begin

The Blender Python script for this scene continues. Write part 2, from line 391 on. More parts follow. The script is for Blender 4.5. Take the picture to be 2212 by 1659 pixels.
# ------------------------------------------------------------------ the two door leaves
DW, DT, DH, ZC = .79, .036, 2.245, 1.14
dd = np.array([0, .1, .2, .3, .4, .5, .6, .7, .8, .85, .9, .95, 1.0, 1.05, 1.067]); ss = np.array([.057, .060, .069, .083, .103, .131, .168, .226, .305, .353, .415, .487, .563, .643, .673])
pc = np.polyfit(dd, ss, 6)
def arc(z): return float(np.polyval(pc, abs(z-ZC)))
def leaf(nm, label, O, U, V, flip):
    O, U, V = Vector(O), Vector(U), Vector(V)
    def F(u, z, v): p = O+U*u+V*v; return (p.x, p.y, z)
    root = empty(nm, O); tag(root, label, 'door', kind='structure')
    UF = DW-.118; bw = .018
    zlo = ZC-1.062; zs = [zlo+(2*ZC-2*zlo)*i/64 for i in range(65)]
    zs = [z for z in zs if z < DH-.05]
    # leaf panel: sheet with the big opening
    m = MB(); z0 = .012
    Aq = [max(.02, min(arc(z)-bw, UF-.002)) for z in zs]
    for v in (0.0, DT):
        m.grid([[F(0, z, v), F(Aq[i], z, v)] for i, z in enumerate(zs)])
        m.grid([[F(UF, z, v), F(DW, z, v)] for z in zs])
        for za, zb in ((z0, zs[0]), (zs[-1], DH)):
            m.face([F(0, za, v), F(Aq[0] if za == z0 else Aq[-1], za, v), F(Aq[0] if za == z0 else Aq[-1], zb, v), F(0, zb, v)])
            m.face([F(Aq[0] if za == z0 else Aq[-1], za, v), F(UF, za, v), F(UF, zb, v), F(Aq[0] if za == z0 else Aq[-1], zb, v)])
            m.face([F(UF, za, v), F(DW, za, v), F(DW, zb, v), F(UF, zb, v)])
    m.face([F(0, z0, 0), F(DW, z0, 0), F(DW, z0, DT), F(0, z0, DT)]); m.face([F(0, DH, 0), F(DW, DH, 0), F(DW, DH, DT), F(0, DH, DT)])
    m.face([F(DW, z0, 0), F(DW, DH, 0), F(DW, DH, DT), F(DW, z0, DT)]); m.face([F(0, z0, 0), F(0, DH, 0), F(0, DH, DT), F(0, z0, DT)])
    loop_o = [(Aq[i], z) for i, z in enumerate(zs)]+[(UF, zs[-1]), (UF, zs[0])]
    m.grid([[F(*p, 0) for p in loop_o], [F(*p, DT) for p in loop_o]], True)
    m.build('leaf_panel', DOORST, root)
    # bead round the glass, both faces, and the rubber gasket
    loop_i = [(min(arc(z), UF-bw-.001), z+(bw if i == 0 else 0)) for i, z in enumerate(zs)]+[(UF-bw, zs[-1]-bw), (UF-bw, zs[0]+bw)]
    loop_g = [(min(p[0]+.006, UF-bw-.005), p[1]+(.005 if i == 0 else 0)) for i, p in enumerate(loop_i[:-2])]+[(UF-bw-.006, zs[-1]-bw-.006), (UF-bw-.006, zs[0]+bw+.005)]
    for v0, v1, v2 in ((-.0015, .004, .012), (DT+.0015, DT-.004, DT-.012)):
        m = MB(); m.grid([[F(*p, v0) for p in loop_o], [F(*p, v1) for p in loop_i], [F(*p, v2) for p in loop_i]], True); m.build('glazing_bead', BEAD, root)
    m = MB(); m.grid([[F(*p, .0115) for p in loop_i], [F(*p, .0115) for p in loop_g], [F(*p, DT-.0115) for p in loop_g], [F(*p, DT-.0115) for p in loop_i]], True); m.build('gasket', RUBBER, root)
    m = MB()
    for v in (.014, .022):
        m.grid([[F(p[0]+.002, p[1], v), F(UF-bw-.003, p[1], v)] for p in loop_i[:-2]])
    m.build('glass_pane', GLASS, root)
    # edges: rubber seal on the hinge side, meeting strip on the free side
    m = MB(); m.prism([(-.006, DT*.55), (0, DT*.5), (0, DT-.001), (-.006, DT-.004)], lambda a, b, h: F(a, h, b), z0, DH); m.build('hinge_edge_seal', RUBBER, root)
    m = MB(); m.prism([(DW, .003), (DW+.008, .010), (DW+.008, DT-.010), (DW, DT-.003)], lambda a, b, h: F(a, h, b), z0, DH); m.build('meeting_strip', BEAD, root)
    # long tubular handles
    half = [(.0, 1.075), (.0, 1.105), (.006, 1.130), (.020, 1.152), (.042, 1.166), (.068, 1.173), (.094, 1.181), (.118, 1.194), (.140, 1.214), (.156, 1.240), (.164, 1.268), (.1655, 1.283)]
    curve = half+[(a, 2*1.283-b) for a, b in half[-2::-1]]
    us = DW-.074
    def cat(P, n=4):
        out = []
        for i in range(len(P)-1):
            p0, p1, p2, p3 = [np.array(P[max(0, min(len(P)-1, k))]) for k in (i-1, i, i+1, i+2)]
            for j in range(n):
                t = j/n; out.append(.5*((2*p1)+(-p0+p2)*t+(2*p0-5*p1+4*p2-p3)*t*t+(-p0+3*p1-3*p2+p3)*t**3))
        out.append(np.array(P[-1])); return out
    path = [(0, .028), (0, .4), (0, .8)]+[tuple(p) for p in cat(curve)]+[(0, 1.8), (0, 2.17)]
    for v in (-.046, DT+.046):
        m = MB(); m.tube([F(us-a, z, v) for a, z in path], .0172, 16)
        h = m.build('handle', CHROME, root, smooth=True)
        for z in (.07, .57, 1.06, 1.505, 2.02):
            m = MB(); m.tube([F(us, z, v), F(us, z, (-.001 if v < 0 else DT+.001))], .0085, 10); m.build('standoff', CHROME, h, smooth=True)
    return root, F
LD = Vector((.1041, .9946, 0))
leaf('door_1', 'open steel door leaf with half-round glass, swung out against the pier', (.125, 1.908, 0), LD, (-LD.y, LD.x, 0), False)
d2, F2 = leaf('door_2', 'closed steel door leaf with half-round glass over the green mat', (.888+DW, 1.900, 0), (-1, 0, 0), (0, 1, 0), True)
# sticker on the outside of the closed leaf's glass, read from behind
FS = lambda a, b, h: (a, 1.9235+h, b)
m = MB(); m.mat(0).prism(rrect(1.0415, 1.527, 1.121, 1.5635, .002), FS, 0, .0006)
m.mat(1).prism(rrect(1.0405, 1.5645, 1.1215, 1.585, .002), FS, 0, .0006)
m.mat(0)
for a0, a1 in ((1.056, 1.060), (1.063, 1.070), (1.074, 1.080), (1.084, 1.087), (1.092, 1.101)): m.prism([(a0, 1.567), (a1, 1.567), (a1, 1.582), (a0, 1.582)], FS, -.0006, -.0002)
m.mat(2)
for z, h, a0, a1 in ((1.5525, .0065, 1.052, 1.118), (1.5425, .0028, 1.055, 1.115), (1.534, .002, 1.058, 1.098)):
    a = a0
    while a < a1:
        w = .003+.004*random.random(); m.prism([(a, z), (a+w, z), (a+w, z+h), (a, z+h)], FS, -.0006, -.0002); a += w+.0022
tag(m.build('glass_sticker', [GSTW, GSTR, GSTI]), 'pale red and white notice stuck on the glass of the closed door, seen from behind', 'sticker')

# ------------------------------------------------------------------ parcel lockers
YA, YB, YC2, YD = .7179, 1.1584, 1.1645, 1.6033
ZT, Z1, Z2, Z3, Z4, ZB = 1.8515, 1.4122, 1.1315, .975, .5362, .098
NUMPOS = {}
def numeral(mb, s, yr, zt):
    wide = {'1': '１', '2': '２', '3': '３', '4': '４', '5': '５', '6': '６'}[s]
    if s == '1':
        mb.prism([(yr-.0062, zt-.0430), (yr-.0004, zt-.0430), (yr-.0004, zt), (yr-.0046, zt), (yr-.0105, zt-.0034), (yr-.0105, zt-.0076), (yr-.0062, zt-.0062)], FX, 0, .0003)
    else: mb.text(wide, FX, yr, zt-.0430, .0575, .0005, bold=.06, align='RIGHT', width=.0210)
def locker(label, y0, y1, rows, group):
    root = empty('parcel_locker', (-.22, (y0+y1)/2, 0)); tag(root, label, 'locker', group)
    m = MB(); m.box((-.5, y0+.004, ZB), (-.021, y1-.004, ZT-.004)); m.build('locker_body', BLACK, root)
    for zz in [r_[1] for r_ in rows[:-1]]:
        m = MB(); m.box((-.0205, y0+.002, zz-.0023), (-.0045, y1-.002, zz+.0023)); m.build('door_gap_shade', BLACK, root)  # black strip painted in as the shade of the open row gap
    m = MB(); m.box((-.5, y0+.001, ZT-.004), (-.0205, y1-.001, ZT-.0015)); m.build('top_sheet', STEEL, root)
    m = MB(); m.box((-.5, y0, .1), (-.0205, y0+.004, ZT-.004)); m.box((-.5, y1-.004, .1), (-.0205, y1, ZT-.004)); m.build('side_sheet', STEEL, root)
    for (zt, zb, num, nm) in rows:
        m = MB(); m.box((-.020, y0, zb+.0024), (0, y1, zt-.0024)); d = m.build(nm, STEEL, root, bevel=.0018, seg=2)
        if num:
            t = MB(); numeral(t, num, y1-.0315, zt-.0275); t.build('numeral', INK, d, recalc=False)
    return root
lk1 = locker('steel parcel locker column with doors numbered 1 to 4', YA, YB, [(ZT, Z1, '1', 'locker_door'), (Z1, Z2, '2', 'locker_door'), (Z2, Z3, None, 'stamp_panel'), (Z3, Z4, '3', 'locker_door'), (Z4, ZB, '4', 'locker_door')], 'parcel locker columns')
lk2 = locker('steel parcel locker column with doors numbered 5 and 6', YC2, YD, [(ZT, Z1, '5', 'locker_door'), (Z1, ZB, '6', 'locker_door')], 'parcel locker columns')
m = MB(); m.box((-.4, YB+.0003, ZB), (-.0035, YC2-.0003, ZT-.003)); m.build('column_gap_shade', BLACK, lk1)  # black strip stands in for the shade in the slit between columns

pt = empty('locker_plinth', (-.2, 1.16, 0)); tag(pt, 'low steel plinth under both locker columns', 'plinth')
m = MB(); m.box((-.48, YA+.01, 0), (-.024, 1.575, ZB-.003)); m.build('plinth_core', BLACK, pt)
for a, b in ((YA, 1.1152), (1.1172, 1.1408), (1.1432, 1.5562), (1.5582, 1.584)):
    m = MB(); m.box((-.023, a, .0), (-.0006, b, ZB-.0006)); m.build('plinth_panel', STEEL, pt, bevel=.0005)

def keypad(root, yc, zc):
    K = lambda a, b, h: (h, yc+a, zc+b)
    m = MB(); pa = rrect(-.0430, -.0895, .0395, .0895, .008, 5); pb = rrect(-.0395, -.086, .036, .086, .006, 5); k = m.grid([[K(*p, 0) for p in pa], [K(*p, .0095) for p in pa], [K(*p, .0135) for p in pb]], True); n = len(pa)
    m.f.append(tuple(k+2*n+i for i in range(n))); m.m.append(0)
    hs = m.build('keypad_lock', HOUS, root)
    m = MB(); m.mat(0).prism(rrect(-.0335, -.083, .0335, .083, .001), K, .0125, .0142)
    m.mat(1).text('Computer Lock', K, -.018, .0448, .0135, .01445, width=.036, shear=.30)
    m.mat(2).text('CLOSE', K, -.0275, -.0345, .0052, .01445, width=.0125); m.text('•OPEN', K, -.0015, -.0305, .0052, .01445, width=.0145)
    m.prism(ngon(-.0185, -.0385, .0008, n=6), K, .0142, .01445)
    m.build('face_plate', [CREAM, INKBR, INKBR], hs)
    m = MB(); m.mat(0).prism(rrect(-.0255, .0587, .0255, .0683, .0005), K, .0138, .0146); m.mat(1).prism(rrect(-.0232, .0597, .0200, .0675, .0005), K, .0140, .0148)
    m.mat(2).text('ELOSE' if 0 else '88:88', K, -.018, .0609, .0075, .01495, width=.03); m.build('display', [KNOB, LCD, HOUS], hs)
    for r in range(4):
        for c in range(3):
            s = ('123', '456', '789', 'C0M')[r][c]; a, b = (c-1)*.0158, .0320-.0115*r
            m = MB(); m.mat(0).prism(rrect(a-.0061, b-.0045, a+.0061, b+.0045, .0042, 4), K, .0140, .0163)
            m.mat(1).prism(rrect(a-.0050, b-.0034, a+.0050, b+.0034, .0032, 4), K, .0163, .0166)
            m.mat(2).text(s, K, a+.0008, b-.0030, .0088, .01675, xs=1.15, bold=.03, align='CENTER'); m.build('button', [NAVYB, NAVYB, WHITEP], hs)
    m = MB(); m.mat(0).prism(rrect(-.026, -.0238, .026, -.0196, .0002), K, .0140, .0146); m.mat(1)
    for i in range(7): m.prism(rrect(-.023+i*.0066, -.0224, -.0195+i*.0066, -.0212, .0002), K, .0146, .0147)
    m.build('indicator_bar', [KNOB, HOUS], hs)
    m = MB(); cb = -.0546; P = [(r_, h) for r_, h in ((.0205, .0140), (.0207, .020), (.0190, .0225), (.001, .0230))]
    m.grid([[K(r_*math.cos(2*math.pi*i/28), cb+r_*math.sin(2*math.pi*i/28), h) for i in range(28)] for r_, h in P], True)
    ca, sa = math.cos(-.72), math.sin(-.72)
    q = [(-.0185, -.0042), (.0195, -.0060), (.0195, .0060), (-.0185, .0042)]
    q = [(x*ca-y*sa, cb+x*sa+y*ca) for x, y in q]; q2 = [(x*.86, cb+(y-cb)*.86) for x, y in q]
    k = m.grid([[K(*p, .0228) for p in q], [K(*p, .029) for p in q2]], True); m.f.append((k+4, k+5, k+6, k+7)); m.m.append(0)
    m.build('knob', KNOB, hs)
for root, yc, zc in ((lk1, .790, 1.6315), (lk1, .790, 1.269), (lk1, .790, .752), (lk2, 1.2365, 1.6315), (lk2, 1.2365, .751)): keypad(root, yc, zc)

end

- **DIRECTION**
Only the number is needed: state how many lines in the listing contain "from".

- **CORRECT RESULT**
3